Oddbjørg Minos, an Oslo City Council member for the Christian Democrats party, also thinks the city’s Labour government acted in haste when imposing the new property tax. “Many important organizations that provide services for children and drug abusers, for example, weren’t granted exemptions,” Minos told Dagsavisen. “Those are areas we absolutely think should be exempted from this tax.”
Property tax revenue soaring
State statistics bureau SSB (Statistics Norway) reports that local governments around Norway saw their tax revenues increase by NOK 14 billion last year. At the same time, their pension costs rose as did debt in some communities. The Progress Party nonetheless thinks property taxes have become too high, especially in municipalities like Krødsherad (Norefjell), Hattfjelldal, Etnedal, Engerdal, Vaksdal, Trøgstad and Våler in Østfold. Almost all are run by either the Labour Party or the Center Party, or both.
NRK reported that they defend their property taxes as necessary to shore up local finances. The Center Party mayor of Hattfjelldal claims its strong bottom line was only due to extraordinary gains including compensation after a finance scandal several years ago. The Labour Party mayor of Etnedal claimed it lost state funding when an asylum center was shut down and that the municipality needs more money to integrate refugees. The Center Party mayor of Engerdal claims the property tax revenues are needed to pay for infranstructure improvements. None of the local governments has any plan to eliminate or reduce property tax, according to NRK.
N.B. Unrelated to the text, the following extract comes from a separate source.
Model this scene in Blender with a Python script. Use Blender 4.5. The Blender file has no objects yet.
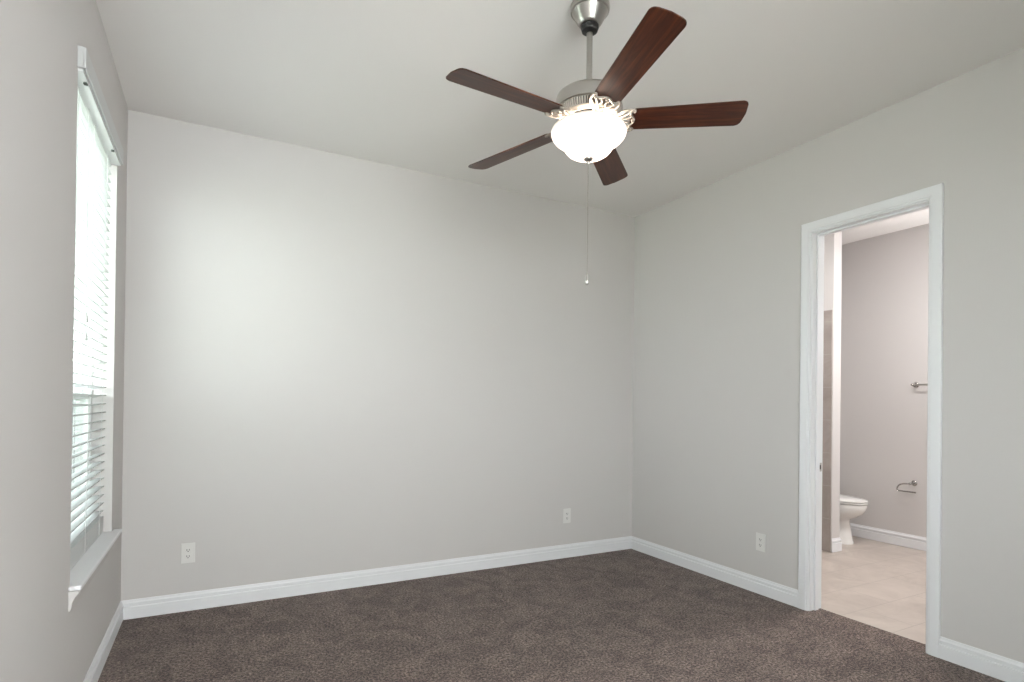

The Progress Party, meanwhile, is proposing a repeal of the state law that allows local governments to impose property tax, not least since Norwegians’ property values are already included in the annual tax they also must pay on net worth. “We view this as an unworthy form of double taxation that also fails to take into account taxpayers’ income and debt (and ability to pay the tax),” claims the party, which currently shares government power with the Conservatives. That’s likely to be fought by Labour and Center party politicians in Parliament, who want local communities to have more control over their local finances and who are teaming up to seize state government power from the Conservatives and the Progress parties in national elections in September.